A backhanded effort to suspend military delivery to Israel failed to cause a dent in the efforts of an Israeli prime minister who knows that the end of the war will mean the end of his political career and may even end his personal freedom due to four criminal cases of corruption awaiting him.

Most of Europe is also frustrated but has yet to do anything substantial. One way to send a political message to the Israelis has been spearheaded by Spain, Ireland, and Norway, which decided collectively to recognize Palestine. According to Palestinian leaders, many other European countries are considering joining them.

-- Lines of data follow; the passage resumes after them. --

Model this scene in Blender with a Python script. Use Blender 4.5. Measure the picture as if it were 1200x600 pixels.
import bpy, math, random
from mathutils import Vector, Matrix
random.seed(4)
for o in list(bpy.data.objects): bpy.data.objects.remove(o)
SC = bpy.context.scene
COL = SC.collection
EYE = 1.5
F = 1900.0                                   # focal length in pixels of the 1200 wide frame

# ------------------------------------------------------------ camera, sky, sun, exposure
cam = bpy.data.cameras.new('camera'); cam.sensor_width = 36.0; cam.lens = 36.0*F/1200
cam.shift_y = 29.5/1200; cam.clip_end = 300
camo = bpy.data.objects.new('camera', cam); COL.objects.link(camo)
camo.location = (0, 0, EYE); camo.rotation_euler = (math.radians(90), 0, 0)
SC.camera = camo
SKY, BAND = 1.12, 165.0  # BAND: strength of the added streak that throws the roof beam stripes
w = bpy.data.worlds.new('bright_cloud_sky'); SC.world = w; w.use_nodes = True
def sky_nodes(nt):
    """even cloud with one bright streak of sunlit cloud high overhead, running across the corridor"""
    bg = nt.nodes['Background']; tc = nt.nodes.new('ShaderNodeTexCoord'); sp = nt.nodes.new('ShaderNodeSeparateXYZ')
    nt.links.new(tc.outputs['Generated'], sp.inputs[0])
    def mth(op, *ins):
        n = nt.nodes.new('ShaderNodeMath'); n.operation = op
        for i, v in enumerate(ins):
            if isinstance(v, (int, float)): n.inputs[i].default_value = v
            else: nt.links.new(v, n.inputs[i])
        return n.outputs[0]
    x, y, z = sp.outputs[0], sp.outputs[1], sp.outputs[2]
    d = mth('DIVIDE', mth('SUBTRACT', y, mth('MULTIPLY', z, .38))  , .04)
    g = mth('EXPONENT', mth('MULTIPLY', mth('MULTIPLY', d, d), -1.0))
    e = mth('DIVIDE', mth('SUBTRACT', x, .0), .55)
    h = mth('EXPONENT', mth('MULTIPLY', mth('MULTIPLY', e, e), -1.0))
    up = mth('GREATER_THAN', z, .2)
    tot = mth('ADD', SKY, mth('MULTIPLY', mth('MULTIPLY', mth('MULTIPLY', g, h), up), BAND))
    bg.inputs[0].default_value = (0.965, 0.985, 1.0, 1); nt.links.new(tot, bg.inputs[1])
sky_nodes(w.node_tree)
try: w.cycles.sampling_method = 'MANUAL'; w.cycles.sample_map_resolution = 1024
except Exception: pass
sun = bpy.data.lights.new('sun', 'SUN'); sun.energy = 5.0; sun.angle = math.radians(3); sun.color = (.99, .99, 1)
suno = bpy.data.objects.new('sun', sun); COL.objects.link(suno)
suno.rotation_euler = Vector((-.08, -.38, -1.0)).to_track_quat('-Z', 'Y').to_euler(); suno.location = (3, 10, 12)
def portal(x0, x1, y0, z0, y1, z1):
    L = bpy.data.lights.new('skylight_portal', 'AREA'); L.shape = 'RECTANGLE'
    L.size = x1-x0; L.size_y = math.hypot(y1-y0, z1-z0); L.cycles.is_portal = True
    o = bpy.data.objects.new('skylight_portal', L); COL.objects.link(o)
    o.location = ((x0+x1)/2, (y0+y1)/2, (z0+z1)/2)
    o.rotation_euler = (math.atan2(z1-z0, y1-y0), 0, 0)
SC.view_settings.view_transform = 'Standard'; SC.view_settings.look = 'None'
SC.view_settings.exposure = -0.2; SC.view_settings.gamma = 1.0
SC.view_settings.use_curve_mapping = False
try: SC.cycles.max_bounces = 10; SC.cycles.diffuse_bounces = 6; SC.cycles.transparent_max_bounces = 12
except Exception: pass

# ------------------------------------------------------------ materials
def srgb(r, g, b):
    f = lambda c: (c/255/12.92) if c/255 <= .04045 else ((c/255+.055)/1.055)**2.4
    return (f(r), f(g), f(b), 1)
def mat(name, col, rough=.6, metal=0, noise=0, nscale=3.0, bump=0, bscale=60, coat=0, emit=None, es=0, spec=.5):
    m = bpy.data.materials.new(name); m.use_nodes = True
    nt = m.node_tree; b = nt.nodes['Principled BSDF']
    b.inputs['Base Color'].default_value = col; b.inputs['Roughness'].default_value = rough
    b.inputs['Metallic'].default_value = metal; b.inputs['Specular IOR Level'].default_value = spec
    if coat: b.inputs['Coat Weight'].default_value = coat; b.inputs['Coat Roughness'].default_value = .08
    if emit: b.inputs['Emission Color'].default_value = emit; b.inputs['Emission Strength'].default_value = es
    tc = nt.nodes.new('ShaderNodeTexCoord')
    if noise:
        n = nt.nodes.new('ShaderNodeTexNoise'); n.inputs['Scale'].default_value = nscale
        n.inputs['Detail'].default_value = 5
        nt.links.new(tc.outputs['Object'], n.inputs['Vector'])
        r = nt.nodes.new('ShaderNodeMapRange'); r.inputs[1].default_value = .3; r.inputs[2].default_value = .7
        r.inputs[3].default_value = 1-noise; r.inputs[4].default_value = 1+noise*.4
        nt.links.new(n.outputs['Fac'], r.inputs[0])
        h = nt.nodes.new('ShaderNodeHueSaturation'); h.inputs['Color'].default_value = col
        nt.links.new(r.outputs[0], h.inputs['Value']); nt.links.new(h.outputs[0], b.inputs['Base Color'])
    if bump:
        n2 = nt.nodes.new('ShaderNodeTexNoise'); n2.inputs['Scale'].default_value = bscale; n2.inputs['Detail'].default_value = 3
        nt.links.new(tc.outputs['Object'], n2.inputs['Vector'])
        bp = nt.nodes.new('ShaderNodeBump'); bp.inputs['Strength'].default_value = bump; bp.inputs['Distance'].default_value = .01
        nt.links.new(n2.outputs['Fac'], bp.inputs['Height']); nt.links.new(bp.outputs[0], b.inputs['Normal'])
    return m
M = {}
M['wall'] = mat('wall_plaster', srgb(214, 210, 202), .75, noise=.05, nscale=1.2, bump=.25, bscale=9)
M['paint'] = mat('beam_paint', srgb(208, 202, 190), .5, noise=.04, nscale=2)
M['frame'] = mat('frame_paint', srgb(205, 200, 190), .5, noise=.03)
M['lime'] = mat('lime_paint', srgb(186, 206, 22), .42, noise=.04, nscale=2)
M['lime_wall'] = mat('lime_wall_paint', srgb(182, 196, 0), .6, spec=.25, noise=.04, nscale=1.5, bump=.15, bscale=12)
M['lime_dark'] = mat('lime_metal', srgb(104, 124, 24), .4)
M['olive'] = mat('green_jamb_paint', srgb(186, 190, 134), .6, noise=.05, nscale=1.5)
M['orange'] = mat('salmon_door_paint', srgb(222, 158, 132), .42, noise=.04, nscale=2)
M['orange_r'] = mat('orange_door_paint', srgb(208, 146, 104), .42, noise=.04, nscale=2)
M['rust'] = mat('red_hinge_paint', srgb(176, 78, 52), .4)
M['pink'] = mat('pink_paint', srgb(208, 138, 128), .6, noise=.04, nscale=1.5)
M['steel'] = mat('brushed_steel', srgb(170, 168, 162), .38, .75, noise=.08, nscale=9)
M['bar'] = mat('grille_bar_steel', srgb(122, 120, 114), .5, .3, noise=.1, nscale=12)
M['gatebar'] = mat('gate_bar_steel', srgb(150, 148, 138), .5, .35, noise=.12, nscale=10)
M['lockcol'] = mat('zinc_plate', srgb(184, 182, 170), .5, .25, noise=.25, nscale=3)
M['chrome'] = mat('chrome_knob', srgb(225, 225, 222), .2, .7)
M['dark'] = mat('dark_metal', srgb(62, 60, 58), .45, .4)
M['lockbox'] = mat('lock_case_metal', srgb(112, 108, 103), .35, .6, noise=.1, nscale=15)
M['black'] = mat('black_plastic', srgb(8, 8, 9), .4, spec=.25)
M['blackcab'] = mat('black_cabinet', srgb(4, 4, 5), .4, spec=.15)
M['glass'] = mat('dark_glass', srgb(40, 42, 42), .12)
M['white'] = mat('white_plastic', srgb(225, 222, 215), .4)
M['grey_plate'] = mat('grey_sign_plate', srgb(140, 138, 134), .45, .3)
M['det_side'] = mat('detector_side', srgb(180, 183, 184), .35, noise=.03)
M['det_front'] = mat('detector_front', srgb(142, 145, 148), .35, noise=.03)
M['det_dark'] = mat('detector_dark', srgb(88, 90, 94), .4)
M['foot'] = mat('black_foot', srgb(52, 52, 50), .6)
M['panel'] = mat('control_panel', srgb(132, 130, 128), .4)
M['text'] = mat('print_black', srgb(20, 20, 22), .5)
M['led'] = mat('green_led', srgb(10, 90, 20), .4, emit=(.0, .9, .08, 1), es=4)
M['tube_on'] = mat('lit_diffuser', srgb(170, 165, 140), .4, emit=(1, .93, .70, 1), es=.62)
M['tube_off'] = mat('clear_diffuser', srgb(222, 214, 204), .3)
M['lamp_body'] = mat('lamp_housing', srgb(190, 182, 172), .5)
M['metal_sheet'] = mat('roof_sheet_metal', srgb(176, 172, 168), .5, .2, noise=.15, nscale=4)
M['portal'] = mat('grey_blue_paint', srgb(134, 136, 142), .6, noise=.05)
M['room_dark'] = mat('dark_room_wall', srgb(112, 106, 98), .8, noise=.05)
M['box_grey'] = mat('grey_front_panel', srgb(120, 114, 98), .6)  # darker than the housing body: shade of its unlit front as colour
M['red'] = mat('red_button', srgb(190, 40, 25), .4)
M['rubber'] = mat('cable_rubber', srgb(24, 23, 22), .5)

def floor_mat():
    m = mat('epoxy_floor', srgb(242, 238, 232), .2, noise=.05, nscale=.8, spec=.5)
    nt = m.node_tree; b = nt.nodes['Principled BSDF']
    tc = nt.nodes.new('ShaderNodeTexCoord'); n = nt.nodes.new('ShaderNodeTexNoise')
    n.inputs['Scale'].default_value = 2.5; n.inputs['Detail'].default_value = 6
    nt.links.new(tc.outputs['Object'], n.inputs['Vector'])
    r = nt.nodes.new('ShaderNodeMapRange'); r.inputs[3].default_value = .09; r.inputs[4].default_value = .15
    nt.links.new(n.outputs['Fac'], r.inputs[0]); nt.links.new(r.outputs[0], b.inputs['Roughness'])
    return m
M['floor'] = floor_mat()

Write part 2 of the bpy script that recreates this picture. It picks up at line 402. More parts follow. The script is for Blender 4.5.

The recognition of Palestine by Western countries is aimed at telegraphing to Israel that there needs to be a political solution to the conflict and not a military one. The events since October 7 have raised global and generational awareness of the 75 years of the 1948 Nakba (catastrophe) that caused the Palestinian refugee problem. The Israeli violence led to 750,000 Palestinians being forced to leave their homes and towns, and they have not been allowed to return since. Western foot-dragging has also led to the continuation of the 57-year occupation of the West Bank and Gaza Strip and the decade and a half of an unlawful siege of the Gaza Strip.

Despite the bloodbath in Rafah and the stubborn Israeli refusal to accept a cease-fire that can produce the release of their men and women, there continues to be a major responsibility for Western countries, the United States obviously chief among them, that have for decades sheltered Israel from criticism and have directly or indirectly been accomplices to the oppression, occupation, and settler colonialism that has existed in the occupied Palestinian territories. The time has come to end this war on Gaza and to work diligently to ensure that peace based on justice and equality replaces the lull in fighting and war that has been the hallmark of the situation in Palestine-Israel for decades.